Meryl Streep in Ricki and the Flash

This is Meryl Streep's film.


No matter how hard one tries to focus on Diablo Cody’s superb script or The Silence of the Lambs’ director Jonathan Demme’s style, her performance dominates. The film is about a washed-out musician from the eighties, Ricki, played to magnificent perfection by Meryl Streep, who realises the time has come to “pay for yesterday when I was young” as the Charles Aznavour song would have it.
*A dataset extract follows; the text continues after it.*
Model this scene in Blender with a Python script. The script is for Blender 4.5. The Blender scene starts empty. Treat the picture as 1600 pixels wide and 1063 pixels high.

Not only has she left a trail of failed relationships on and off stage – and in several backrooms and bedrooms of rockers – but she has neglected her dysfunctional family. Now, at the end of her career in which she still tries to retain her youth through too much make-up, she is confronted by her family: a grim ex-husband, played by Kevin Kline, a daughter on the brink of suicide (Streep’s real-life daughter Mamie Gummer is excellent), and her two sons – one gay – who form part of her emotional baggage. How she copes with them and the role her absence played in their lives, forms the focus of this enjoyable and courageous film.

But the film’s true charm lies in the way she brushes her problems off with a witticism or two, only to stop dead in her tracks as she realises what she has said and where her life is at the moment. Cody previously won great acclaim for her script for Juno. Her other films such as Paradise and Young Adult, let alone Jennifer’s Body, were less successful. But here Cody’s dialogue is spot-on, economical and free-flowing.

Just the way the characters talk around a restaurant table and spill their emotional neglect between the Scotch and the bread sticks, already make for some unique moments. One can see the absent mother or wife in all of them and her acid humour is evident in every line she speaks.

For anybody interested in visual shorthand, just the way Ricki walks through a metal detector at an airport, the way she sucks on a straw from a can, tell you exactly who she is. She is a washout character who has spilled over from a nether land of has-beens and is trying to find her place in a world that has evolved without her.

Ricki And The Flash may surprise you, but will never leave you unaffected. And it shows an actress at the top of her craft.